The problem with complex problems though is this unknowability and unpredictability. This can create a kind of cognitive stress. We like to be in control, and to know what we are doing. Our image of competence is founded not only on our ability to take action in the present but to know what to do in the near future. The truth is of course that we cannot know what to do because the future is possibly surprising on a level of novelty that challenges everything we know. That seems to have been the lesson of 2016, anyway: we never really saw it coming.
Living with this uncertainty can elicit a kind of existential crises, and I speak from experience. One can become depressed and hopeless and despairing that one’s contributions are meaningless. I’m working through those feeling now in my own life and work (and not in any way fishing for validation). It is partly down to having inherited an excellent grounding in a rational world view that I find myself struggling for Kauffman’s imperative: that we must see ourselves whole, living in a creative world that we can never fully know.

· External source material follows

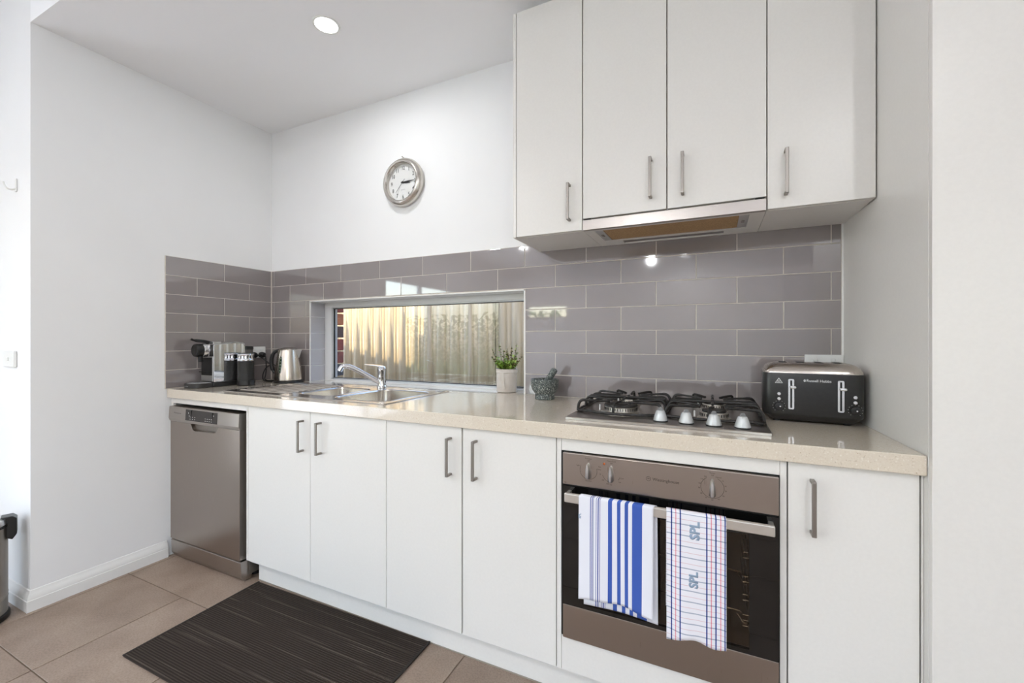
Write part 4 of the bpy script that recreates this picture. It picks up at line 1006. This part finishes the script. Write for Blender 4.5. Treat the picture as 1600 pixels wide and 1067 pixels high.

I’m curious how many of you struggle with that, and realize that when the scales fall from your eyes, your attachment to reason becomes inadequate to face what life and work is handing to you. Our desire to be in control and competent blocks the surrender we need to fully enter into the promise of this creative and unfolding world. I’m working through it, but the promise of an emerging and ever creating world is a hard one to appreciate when my own mind desires a lock on certainty. How’s it go for you?